Transcribe the listing in full, excluding any pictures.

================

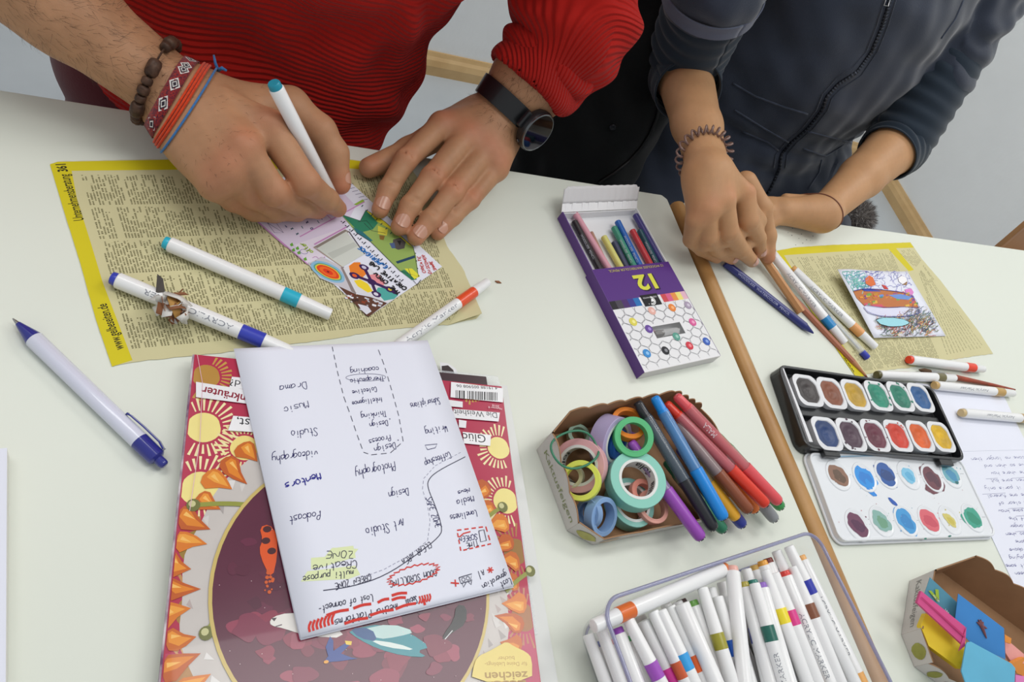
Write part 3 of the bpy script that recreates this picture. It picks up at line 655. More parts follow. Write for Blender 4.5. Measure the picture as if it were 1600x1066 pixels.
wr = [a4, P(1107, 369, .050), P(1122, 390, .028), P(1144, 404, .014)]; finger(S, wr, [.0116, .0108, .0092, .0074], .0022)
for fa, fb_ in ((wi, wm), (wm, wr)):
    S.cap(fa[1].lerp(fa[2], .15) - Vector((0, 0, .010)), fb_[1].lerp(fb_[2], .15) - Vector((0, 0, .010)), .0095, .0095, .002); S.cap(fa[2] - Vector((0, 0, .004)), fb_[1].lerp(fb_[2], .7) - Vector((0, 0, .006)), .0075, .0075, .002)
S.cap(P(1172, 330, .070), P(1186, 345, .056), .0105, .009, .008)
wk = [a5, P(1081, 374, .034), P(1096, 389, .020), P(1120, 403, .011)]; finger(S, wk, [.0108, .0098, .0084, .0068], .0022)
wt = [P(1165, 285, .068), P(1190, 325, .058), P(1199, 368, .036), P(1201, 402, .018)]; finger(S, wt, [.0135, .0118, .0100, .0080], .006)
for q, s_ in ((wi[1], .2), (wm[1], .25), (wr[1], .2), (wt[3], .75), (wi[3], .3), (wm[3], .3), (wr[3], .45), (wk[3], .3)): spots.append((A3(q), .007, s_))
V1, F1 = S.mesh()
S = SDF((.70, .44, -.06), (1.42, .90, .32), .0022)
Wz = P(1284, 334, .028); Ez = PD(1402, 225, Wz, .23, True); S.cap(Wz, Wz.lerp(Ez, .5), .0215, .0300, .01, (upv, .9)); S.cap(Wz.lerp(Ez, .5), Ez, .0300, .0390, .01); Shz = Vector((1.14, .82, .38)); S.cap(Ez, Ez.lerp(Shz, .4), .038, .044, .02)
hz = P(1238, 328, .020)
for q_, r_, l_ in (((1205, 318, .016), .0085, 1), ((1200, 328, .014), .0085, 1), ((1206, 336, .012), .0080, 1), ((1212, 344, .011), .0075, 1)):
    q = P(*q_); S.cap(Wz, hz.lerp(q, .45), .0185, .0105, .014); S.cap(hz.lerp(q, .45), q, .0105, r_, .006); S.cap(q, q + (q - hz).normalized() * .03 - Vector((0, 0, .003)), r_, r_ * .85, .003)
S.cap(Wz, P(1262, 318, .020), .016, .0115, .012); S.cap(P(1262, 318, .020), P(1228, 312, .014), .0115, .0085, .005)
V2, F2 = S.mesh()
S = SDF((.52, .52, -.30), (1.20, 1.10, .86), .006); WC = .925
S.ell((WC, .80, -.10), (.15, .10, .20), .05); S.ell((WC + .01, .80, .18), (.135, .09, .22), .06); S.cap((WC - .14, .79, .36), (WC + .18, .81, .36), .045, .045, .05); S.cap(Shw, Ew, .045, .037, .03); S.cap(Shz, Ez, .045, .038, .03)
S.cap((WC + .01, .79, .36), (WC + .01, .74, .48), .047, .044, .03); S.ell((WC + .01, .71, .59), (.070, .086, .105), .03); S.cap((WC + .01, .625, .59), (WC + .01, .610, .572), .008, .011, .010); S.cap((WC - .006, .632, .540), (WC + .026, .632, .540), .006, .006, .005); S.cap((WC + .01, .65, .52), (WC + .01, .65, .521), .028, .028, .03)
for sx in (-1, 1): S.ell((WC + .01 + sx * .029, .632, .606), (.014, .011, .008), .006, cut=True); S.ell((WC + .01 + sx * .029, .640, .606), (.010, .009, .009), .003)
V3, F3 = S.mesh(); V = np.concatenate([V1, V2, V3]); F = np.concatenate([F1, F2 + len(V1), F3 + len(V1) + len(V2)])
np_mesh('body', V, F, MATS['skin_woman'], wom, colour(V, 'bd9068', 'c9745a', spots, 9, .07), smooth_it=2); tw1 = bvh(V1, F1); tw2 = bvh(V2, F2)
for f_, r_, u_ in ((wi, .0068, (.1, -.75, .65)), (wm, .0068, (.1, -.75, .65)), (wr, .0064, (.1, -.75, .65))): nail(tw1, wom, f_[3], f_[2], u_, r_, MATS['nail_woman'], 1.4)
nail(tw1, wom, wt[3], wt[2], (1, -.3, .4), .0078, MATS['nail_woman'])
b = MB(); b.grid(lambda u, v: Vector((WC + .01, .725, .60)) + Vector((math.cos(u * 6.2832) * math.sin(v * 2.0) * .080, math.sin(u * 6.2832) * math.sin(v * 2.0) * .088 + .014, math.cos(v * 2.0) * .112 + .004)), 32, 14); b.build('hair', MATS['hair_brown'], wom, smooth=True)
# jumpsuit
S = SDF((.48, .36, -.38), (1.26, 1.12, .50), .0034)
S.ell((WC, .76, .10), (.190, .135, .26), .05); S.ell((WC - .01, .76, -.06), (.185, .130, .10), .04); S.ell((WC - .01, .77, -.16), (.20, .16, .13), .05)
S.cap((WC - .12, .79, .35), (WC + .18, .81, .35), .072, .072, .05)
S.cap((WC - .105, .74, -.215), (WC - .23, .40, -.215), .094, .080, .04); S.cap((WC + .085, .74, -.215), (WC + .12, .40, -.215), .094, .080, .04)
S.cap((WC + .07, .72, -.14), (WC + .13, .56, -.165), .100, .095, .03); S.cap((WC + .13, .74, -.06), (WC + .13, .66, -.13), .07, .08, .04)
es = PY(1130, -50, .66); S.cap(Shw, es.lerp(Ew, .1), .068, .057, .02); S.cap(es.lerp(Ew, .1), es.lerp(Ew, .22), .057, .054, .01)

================

> Result
Write part 3 of the bpy script that recreates this picture. It picks up at line 655. More parts follow. Write for Blender 4.5. Measure the picture as if it were 1600x1066 pixels.
wr = [a4, P(1107, 369, .050), P(1122, 390, .028), P(1144, 404, .014)]; finger(S, wr, [.0116, .0108, .0092, .0074], .0022)
for fa, fb_ in ((wi, wm), (wm, wr)):
    S.cap(fa[1].lerp(fa[2], .15) - Vector((0, 0, .010)), fb_[1].lerp(fb_[2], .15) - Vector((0, 0, .010)), .0095, .0095, .002); S.cap(fa[2] - Vector((0, 0, .004)), fb_[1].lerp(fb_[2], .7) - Vector((0, 0, .006)), .0075, .0075, .002)
S.cap(P(1172, 330, .070), P(1186, 345, .056), .0105, .009, .008)
wk = [a5, P(1081, 374, .034), P(1096, 389, .020), P(1120, 403, .011)]; finger(S, wk, [.0108, .0098, .0084, .0068], .0022)
wt = [P(1165, 285, .068), P(1190, 325, .058), P(1199, 368, .036), P(1201, 402, .018)]; finger(S, wt, [.0135, .0118, .0100, .0080], .006)
for q, s_ in ((wi[1], .2), (wm[1], .25), (wr[1], .2), (wt[3], .75), (wi[3], .3), (wm[3], .3), (wr[3], .45), (wk[3], .3)): spots.append((A3(q), .007, s_))
V1, F1 = S.mesh()
S = SDF((.70, .44, -.06), (1.42, .90, .32), .0022)
Wz = P(1284, 334, .028); Ez = PD(1402, 225, Wz, .23, True); S.cap(Wz, Wz.lerp(Ez, .5), .0215, .0300, .01, (upv, .9)); S.cap(Wz.lerp(Ez, .5), Ez, .0300, .0390, .01); Shz = Vector((1.14, .82, .38)); S.cap(Ez, Ez.lerp(Shz, .4), .038, .044, .02)
hz = P(1238, 328, .020)
for q_, r_, l_ in (((1205, 318, .016), .0085, 1), ((1200, 328, .014), .0085, 1), ((1206, 336, .012), .0080, 1), ((1212, 344, .011), .0075, 1)):
    q = P(*q_); S.cap(Wz, hz.lerp(q, .45), .0185, .0105, .014); S.cap(hz.lerp(q, .45), q, .0105, r_, .006); S.cap(q, q + (q - hz).normalized() * .03 - Vector((0, 0, .003)), r_, r_ * .85, .003)
S.cap(Wz, P(1262, 318, .020), .016, .0115, .012); S.cap(P(1262, 318, .020), P(1228, 312, .014), .0115, .0085, .005)
V2, F2 = S.mesh()
S = SDF((.52, .52, -.30), (1.20, 1.10, .86), .006); WC = .925
S.ell((WC, .80, -.10), (.15, .10, .20), .05); S.ell((WC + .01, .80, .18), (.135, .09, .22), .06); S.cap((WC - .14, .79, .36), (WC + .18, .81, .36), .045, .045, .05); S.cap(Shw, Ew, .045, .037, .03); S.cap(Shz, Ez, .045, .038, .03)
S.cap((WC + .01, .79, .36), (WC + .01, .74, .48), .047, .044, .03); S.ell((WC + .01, .71, .59), (.070, .086, .105), .03); S.cap((WC + .01, .625, .59), (WC + .01, .610, .572), .008, .011, .010); S.cap((WC - .006, .632, .540), (WC + .026, .632, .540), .006, .006, .005); S.cap((WC + .01, .65, .52), (WC + .01, .65, .521), .028, .028, .03)
for sx in (-1, 1): S.ell((WC + .01 + sx * .029, .632, .606), (.014, .011, .008), .006, cut=True); S.ell((WC + .01 + sx * .029, .640, .606), (.010, .009, .009), .003)
V3, F3 = S.mesh(); V = np.concatenate([V1, V2, V3]); F = np.concatenate([F1, F2 + len(V1), F3 + len(V1) + len(V2)])
np_mesh('body', V, F, MATS['skin_woman'], wom, colour(V, 'bd9068', 'c9745a', spots, 9, .07), smooth_it=2); tw1 = bvh(V1, F1); tw2 = bvh(V2, F2)
for f_, r_, u_ in ((wi, .0068, (.1, -.75, .65)), (wm, .0068, (.1, -.75, .65)), (wr, .0064, (.1, -.75, .65))): nail(tw1, wom, f_[3], f_[2], u_, r_, MATS['nail_woman'], 1.4)
nail(tw1, wom, wt[3], wt[2], (1, -.3, .4), .0078, MATS['nail_woman'])
b = MB(); b.grid(lambda u, v: Vector((WC + .01, .725, .60)) + Vector((math.cos(u * 6.2832) * math.sin(v * 2.0) * .080, math.sin(u * 6.2832) * math.sin(v * 2.0) * .088 + .014, math.cos(v * 2.0) * .112 + .004)), 32, 14); b.build('hair', MATS['hair_brown'], wom, smooth=True)
# jumpsuit
S = SDF((.48, .36, -.38), (1.26, 1.12, .50), .0034)
S.ell((WC, .76, .10), (.190, .135, .26), .05); S.ell((WC - .01, .76, -.06), (.185, .130, .10), .04); S.ell((WC - .01, .77, -.16), (.20, .16, .13), .05)
S.cap((WC - .12, .79, .35), (WC + .18, .81, .35), .072, .072, .05)
S.cap((WC - .105, .74, -.215), (WC - .23, .40, -.215), .094, .080, .04); S.cap((WC + .085, .74, -.215), (WC + .12, .40, -.215), .094, .080, .04)
S.cap((WC + .07, .72, -.14), (WC + .13, .56, -.165), .100, .095, .03); S.cap((WC + .13, .74, -.06), (WC + .13, .66, -.13), .07, .08, .04)
es = PY(1130, -50, .66); S.cap(Shw, es.lerp(Ew, .1), .068, .057, .02); S.cap(es.lerp(Ew, .1), es.lerp(Ew, .22), .057, .054, .01)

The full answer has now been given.